Life doesn't get any better than that. Or maybe it does.


Intelligent Design
The Kansas State Board of Education has decided to change its guidelines for science, allowing "logical arguments" to be presented as explanations for natural phenomenon on an equal footing with observation and experimentation.

The board never mentioned it, but it is clearly understood by both sides that this is a precursor to the introduction of "intelligent design" as a plausible alternative to Darwin's theory of evolution.

Evolution is not just a theory. It has been observed in the laboratory with lower life forms. We have seen natural selection in action. It is quite true that no one has observed evolution in humans, but it requires extreme arrogance to assert that homo sapiens was somehow exempt from the same natural processes that cover all other organisms on the planet.

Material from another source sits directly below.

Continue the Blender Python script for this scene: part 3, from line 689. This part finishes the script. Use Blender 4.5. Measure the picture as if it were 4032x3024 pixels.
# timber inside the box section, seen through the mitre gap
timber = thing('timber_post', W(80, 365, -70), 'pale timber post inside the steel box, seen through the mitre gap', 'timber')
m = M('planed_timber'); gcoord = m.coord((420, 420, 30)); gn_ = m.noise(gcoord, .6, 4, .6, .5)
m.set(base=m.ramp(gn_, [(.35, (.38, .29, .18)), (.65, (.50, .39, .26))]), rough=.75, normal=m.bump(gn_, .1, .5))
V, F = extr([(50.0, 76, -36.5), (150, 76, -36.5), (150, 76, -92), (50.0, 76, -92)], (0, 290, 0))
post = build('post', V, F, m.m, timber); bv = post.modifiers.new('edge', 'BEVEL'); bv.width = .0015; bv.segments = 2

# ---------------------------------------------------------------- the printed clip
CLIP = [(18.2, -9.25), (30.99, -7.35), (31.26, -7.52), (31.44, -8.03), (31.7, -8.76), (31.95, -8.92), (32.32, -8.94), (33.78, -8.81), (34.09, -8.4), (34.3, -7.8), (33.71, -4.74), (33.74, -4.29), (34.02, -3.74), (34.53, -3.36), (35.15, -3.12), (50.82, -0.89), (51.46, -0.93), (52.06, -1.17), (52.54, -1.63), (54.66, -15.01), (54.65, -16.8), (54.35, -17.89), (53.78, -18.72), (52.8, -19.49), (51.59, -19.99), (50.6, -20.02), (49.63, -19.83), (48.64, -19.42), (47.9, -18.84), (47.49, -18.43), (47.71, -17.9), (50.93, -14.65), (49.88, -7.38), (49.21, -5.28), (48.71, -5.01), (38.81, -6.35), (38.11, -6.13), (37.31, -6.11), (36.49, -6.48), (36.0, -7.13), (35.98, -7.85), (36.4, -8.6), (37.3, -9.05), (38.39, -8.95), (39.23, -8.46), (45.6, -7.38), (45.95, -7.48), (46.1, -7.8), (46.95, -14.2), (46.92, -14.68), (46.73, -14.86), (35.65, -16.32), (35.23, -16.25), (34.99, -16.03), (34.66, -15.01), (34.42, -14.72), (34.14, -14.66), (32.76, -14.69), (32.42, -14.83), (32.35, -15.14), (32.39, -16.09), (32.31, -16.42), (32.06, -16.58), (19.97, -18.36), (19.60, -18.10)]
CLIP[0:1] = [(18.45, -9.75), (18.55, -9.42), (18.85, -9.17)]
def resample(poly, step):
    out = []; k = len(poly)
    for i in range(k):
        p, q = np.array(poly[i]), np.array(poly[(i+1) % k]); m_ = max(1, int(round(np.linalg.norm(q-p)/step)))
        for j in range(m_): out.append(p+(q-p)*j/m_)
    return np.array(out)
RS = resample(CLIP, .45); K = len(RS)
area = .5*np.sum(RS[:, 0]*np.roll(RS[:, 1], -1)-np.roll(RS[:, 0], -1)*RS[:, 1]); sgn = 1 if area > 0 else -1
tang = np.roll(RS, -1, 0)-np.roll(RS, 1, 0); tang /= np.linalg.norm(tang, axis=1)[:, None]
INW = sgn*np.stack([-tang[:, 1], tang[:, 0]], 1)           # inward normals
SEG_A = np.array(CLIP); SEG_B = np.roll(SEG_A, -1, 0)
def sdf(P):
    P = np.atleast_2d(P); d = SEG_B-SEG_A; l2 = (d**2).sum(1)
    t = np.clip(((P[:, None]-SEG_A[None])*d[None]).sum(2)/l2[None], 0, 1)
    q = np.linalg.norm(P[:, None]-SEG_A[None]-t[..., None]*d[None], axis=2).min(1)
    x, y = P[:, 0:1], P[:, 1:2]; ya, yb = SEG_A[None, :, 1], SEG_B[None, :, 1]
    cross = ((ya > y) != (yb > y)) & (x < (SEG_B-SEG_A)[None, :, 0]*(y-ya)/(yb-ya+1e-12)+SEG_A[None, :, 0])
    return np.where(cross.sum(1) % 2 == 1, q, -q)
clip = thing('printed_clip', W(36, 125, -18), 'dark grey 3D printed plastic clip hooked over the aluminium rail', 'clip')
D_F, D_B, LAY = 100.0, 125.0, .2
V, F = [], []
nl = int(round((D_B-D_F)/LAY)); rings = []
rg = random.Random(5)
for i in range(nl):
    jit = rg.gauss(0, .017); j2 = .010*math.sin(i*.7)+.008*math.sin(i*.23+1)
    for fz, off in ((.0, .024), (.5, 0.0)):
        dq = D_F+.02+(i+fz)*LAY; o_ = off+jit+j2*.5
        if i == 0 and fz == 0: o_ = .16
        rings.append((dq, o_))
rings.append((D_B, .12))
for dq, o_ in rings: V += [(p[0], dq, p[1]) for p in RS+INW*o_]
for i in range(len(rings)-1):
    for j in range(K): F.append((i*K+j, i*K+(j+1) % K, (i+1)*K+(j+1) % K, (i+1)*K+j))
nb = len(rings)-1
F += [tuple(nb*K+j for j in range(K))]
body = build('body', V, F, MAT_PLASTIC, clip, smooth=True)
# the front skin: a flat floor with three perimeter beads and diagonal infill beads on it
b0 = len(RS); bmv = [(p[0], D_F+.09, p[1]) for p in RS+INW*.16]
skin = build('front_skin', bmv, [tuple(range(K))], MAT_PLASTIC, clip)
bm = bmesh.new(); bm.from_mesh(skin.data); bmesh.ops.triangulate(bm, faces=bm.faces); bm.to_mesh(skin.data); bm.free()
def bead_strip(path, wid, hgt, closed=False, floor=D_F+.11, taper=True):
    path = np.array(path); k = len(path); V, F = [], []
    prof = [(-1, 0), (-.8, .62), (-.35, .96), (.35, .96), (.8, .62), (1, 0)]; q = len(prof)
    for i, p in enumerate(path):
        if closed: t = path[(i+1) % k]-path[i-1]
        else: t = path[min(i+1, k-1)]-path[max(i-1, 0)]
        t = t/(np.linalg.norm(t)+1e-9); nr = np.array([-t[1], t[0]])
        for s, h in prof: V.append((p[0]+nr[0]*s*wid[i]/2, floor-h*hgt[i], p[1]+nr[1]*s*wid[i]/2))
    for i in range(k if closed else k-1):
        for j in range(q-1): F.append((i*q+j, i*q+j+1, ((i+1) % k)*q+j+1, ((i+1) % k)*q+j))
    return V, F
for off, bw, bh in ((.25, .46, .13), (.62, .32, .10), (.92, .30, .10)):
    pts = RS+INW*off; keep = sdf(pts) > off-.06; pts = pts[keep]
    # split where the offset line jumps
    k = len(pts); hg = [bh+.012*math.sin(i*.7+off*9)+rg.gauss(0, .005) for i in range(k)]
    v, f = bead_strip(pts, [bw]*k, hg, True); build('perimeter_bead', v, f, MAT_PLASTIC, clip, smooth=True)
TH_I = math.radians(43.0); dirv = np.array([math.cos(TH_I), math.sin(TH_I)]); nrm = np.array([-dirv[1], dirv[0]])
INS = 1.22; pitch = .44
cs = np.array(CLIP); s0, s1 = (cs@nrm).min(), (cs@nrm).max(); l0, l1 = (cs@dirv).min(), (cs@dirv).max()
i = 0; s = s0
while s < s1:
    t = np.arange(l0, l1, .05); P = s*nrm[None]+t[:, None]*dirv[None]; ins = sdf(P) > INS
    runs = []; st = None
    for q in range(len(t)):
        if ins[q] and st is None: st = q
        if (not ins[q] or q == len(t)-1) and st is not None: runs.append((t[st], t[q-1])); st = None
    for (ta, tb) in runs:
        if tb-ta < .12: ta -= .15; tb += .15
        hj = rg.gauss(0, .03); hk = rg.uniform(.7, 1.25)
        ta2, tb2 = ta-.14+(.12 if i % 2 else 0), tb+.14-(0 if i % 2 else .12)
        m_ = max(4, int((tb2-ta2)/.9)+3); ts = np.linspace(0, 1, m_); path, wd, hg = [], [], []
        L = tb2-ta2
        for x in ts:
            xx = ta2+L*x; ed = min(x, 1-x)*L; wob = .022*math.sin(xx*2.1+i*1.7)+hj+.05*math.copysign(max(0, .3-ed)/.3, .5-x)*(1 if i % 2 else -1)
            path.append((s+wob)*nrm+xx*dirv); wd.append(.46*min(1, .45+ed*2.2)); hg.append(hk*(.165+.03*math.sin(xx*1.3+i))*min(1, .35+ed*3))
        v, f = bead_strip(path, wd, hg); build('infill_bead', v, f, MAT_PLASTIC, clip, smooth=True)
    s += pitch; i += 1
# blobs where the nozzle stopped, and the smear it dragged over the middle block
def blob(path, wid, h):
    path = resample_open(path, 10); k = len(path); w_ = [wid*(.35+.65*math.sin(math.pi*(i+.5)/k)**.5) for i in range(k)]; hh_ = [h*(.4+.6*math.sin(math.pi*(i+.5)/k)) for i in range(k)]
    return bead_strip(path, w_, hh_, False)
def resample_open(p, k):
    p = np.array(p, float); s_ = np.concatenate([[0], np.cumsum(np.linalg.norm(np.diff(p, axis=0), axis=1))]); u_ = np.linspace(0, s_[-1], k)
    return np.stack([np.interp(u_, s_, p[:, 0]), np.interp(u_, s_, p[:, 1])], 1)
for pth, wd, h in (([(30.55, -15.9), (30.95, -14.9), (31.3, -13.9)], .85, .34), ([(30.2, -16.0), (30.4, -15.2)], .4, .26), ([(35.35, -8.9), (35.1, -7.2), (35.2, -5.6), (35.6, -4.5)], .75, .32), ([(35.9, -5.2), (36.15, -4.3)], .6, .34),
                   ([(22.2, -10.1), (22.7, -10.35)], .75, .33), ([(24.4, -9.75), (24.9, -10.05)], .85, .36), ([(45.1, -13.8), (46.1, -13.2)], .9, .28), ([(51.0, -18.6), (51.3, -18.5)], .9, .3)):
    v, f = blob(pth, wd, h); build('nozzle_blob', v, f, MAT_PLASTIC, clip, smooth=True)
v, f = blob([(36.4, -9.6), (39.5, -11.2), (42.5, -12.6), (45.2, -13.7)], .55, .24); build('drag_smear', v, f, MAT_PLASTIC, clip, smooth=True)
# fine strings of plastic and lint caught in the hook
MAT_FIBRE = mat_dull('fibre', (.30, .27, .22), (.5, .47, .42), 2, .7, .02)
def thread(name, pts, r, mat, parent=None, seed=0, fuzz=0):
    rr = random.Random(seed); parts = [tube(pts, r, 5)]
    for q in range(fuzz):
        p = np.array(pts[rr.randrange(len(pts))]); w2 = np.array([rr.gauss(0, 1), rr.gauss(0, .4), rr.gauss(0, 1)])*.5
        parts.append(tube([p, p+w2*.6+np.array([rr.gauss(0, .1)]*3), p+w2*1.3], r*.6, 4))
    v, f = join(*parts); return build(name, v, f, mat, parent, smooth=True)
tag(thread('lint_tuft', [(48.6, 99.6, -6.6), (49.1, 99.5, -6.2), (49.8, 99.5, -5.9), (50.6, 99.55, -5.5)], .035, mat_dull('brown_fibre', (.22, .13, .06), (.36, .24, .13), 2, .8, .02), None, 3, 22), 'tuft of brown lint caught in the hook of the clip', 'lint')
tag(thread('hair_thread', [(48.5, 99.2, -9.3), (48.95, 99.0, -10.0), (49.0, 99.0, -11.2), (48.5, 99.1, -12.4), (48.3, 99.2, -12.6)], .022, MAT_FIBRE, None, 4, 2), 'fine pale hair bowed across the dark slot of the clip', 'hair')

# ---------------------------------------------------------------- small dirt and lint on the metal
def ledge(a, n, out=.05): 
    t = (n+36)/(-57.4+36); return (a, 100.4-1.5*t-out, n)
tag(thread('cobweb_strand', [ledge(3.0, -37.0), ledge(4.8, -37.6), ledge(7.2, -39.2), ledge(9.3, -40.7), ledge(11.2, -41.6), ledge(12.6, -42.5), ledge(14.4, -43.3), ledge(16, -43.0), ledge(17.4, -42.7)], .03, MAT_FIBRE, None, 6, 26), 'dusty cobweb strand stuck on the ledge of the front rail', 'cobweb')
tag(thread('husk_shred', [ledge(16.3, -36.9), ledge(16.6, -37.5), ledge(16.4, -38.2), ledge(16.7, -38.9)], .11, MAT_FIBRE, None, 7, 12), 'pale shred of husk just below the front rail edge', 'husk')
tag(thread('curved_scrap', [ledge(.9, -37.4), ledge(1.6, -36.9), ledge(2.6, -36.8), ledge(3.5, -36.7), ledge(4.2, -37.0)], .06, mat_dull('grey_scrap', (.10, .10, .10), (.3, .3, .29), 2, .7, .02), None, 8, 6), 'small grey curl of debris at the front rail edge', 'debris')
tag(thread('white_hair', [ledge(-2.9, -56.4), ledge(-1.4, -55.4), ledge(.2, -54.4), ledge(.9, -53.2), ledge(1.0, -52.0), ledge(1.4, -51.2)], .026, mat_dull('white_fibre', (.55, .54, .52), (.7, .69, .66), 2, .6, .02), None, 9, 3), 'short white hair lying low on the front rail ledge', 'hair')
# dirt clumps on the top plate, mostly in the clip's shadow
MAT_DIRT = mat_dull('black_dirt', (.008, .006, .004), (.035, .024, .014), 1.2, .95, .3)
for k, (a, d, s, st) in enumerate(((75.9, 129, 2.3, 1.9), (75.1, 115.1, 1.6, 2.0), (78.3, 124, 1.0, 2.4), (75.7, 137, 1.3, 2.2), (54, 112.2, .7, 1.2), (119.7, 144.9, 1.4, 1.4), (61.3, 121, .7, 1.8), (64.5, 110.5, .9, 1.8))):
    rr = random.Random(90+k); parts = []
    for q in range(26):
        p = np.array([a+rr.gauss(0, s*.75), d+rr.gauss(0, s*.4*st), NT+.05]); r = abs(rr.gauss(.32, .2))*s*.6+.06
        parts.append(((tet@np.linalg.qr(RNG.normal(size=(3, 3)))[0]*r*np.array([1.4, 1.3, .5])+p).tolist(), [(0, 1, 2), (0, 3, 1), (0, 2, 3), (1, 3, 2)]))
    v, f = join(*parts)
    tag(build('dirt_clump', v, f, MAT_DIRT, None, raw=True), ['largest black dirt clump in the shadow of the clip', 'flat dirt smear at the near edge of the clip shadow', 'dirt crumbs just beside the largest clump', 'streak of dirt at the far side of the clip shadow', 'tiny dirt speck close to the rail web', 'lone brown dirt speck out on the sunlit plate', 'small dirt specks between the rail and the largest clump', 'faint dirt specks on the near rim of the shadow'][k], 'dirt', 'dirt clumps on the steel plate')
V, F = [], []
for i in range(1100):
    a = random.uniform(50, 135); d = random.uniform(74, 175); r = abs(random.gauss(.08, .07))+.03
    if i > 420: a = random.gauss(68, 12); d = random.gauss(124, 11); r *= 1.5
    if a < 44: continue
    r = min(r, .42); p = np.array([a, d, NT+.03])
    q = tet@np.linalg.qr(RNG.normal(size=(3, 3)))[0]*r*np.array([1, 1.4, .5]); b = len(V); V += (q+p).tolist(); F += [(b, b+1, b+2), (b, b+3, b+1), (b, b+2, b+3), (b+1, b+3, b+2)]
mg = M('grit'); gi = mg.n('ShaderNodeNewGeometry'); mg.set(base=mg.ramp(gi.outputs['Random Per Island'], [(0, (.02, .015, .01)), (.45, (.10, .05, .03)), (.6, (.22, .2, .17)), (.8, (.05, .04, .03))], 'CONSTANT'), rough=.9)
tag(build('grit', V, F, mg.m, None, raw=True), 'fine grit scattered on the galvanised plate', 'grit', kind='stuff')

A good story is not enough to make good science. Personally, I find the "intelligent design" argument to be compelling. I'm a Christian; I believe in God. As I look through my eyes and observe the intricate workings of the muscles and bones in my hands, I find it hard to imagine that these mechanisms evolved at random, even over the geologic time scales that are involved. However, there is absolutely no way to concoct an experiment that would either confirm or deny the presence of a divine intelligence. Absent that, the topic is nothing more than rumor -- a thought experiment -- faith. It is NOT science.

I have no problem with textbooks which say, for example, "there are many people of faith who believe that evolutionary processes are guided by a Divine Creator", but insisting that intelligent design be given the status of "scientific theory" is nothing but religious fundamentalism.